7) The British fleet arrives and promptly begins work. Not wanting a long war, the First Sea Lord (Lord Dundas, a veteran of fort-storming ops in China and in the Baltic) decides on knockout blows to the US' major cities. Boston becomes the first city to experience the wrath of the British fleet as a combination of gunboats, mortar boats, 10+ battleships and naval landings assault the unfinished Fort Warren and capture it within days, making even shorter work of the older Winthrop and Independence. With Boston now defenceless the British now bombard the city (like at Odessa during Crimean War) and kill large numbers of people, sparking furious yet impotent national outrage.
8) Newport, RI is next, the British indicating that New York will burn without peace. 18th Century Fort Adams stands no chance and another American city is blasted.

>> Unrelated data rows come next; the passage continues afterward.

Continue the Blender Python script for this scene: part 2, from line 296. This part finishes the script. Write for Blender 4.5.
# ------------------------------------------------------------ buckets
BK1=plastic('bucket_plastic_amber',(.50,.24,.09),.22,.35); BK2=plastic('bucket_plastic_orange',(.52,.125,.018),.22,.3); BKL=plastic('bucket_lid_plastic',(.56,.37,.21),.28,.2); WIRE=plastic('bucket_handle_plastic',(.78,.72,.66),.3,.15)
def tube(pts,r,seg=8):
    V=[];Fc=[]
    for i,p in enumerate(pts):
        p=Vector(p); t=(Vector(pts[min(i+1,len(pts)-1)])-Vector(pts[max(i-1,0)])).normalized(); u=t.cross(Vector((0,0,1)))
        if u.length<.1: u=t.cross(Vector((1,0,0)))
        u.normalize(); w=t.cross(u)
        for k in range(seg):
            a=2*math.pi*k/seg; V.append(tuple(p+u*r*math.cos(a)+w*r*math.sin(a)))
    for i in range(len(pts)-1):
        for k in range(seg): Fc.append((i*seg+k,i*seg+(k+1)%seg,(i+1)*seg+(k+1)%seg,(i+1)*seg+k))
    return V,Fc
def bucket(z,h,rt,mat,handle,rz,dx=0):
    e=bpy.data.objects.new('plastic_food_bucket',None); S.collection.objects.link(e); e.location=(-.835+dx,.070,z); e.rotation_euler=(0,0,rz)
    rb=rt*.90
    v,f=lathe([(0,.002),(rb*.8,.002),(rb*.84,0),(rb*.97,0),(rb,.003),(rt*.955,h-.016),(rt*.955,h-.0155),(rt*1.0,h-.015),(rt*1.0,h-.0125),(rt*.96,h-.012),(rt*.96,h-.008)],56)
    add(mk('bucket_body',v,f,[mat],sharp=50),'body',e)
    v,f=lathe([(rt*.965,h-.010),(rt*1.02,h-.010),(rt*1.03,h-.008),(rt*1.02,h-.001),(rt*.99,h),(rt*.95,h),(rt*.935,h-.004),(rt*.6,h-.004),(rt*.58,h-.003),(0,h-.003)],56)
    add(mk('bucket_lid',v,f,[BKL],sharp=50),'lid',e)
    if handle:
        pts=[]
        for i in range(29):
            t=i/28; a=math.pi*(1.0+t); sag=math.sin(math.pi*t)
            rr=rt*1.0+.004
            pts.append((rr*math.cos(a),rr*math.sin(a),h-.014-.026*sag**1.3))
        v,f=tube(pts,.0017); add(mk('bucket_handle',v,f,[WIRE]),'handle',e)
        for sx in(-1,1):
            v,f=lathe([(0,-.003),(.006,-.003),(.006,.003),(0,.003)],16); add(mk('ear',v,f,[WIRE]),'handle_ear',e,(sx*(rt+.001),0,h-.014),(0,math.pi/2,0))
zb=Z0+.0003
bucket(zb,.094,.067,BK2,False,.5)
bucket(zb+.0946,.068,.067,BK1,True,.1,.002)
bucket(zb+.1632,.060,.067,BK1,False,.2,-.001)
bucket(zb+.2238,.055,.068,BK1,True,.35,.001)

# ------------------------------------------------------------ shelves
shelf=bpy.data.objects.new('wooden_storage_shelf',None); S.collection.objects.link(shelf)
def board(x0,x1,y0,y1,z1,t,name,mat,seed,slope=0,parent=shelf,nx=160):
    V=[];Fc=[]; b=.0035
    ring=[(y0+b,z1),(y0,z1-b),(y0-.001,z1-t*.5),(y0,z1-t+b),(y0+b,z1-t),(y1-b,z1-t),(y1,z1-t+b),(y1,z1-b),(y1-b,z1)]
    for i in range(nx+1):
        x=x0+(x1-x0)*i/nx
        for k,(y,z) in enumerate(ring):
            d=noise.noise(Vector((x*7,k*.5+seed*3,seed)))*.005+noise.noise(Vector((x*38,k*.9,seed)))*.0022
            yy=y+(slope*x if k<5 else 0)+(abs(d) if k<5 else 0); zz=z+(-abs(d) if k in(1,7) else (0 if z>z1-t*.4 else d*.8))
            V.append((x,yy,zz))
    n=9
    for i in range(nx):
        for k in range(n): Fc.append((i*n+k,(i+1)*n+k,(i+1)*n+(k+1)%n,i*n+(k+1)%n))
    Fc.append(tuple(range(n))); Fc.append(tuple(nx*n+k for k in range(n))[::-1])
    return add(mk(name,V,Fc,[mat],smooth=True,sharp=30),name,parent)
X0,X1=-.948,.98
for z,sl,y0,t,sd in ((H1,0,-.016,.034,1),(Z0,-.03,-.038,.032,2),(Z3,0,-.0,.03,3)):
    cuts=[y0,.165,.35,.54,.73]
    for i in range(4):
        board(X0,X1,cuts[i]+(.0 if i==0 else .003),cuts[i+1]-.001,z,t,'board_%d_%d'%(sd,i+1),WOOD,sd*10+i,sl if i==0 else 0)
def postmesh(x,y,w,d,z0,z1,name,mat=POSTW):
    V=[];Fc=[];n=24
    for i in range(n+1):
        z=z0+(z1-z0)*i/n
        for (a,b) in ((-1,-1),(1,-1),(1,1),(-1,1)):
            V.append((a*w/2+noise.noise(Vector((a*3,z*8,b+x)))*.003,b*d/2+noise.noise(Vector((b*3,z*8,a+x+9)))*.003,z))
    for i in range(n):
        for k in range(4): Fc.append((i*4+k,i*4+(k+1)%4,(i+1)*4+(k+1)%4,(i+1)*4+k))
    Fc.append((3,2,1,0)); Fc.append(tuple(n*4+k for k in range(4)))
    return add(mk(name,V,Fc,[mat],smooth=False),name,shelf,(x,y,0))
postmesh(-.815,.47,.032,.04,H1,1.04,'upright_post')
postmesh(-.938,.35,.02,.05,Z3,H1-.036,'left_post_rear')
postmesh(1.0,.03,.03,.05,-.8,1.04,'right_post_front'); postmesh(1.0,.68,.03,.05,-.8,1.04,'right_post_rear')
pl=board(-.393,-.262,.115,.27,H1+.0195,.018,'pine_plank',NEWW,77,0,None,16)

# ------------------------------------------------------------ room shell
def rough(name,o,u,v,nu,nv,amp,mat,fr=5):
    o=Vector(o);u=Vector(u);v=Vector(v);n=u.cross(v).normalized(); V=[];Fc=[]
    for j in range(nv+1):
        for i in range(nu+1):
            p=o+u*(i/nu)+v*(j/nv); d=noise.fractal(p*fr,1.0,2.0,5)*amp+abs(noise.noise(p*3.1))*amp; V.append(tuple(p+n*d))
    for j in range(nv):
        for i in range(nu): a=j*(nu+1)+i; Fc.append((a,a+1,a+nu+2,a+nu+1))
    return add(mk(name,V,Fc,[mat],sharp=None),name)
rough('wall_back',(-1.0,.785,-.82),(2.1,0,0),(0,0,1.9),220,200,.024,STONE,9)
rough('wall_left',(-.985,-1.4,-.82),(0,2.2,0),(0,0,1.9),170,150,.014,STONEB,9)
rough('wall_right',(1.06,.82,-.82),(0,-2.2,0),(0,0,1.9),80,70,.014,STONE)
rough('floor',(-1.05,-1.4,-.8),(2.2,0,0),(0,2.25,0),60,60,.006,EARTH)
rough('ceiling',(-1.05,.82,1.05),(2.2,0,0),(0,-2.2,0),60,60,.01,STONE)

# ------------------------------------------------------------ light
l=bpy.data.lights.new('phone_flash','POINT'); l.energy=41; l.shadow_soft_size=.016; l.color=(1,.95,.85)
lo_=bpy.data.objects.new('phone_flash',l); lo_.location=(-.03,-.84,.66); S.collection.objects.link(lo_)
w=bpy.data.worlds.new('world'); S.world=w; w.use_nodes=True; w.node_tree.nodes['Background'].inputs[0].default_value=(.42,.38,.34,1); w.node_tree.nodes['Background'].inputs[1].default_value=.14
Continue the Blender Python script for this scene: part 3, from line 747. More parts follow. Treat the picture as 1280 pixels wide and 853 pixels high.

Then Fort Hamilton in Brooklyn, Fort Richmond in Staten Island, and Fort Schuyler in the Bronx are levelled, the British causing as much damage as possible to the region. New York City itself is probably too geographically unfavorable for naval operations, so the British sink blockships in the East and Hudson Rivers. In an instant, trade flows to the US' commerce capital fall to a trickle. Blockships sunk at the mouth of the Delaware (Philadelphia) produce a similar effect.
9) Canada continues to hold out because McClellan is hardly going to be even more decisive than OTL. In any case, the British decide to repeat 1812, reducing Fort Monroe at the mouth of the Chesapeake and sailing upwards with an elite army of soldiers. If the US has any sense, it would sue for peace now. If it doesn't... Baltimore will burn, followed by Washington soon after.
10) The UK continues to sail up and down the coast, bombarding all major cities with the US almost powerless to do anything about it, save for the occasional steamship sortie which might achieve limited, but ultimately irrelevant success. Canada remains a quagmire for American armies, with each successful advance stalling before another line of trenches.
11) War exhaustion mounts, ruining Democratic chances for re-election; Lincoln is now President. Bad for the USA as this means the South will now secede and make their own peace with the UK, leaving the Union to face the British with the majority of its resources gone. The British dictate terms.